I went back to my bookshelf to pick an unread book, and I selected a short one that I wanted to finish quickly. Yasunari Kawabata's The Dancing Girl of Izu and Other Stories is a short story collection by the Japanese Nobel Prize laureate. The first few stories, including the titular one, are excellent. I lost the plot with the so-called "palm-stories" that are very short, allegorical in nature and need some context on Japanese mythologies and folklore. Yasunari Kawabata is from the school of modernism and his writing is poetic; and it has always been a struggle for me to understand both.

I went completely out of my TBR list with Ira Levin's Rosemary's Baby, a horror thriller set in the 1960s U.S.A. I enjoyed learning about the pop cultural references from half-century ago. Rosemary's Baby had a weirdly fascinating climax that worked for me. I followed Rosemary's Baby with one another book that has been on my TBR for many years now - Aldous Huxley's The Brave New World. The book edition I read comes with a foreword by Cristopher Hitchens, and the long essay called the Brave New World Revisited written by the author himself more than 30 years since the publication of his dystopian novel. Reading all three together, I was not able to separate Huxley's problematic views on race and eugenics from his book of ideas. Despite Huxley's astute observations on how distraction and happiness are potent weapons for a fascist dictator, The Brave New World did not work for me. 

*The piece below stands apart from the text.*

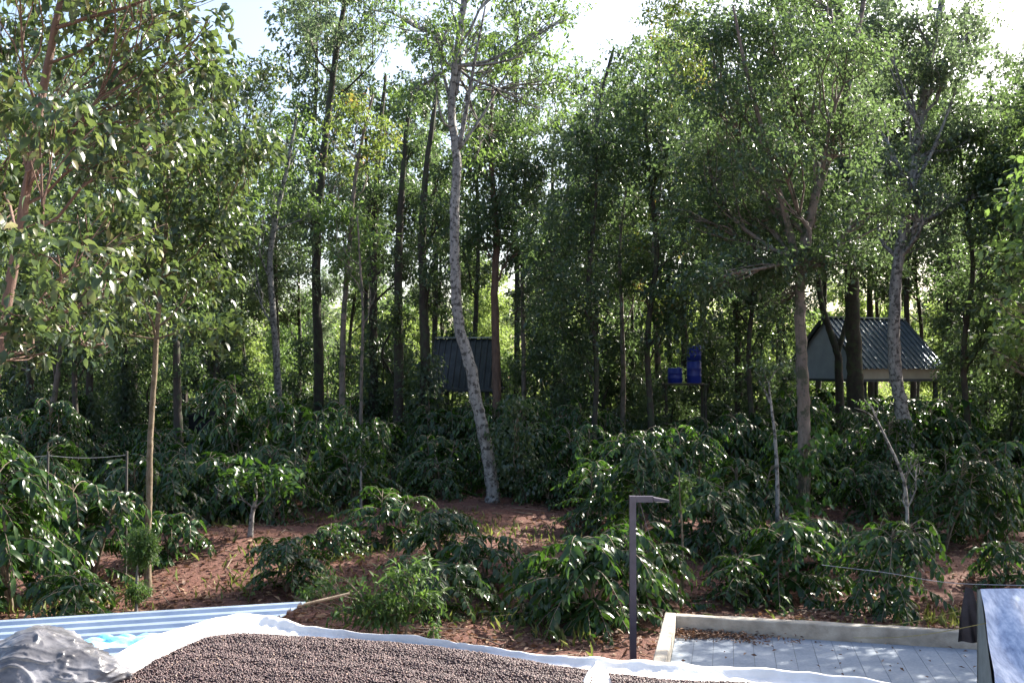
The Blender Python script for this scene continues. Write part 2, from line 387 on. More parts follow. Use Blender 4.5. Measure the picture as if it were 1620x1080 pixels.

I ended the year with another book picked by the diversity and inclusion group at my organization. The group was reeling from the impact of Caste and Ants Among Elephants, and decided to go with fiction. Bring Me the Head of Quentin Tarantino stories by Julian Herbert is a collection of short stories, with the titular story being more of a novella. The stories are set in Mexico or deal with Mexican characters, and like the list of books I read this year, it is hard to categorize the stories. They are postmodern, and extremely well-written. The titular story is narrated by a film reviewer who is kidnapped by a dangerous cartel boss desiring to assassinate Quentin Tarantino. We get a summary of the narrator's masters thesis on the subjects of literary review, with a focus on Shakespeare and Tarantino, intercut with violence and intrigue. The other stories are equally fascinating, with unreliable narrators, elements of magical realism, a lot of absurdity, and humor. I especially loved a story about a half-eaten croissant left on a German train seat. I do not think I completely understood a few stories from this collection, but Julian Herbert is a fascinating author I would explore more.

And that's about it. Goodreads tells me that I read about 4200 pages this year. That is nothing to be proud of, but I will take it. I am happy to be reading at all. Here is a Goodreads summary of the books I read this year, with the original picture used above.

Wish you all a great new year and happy reading.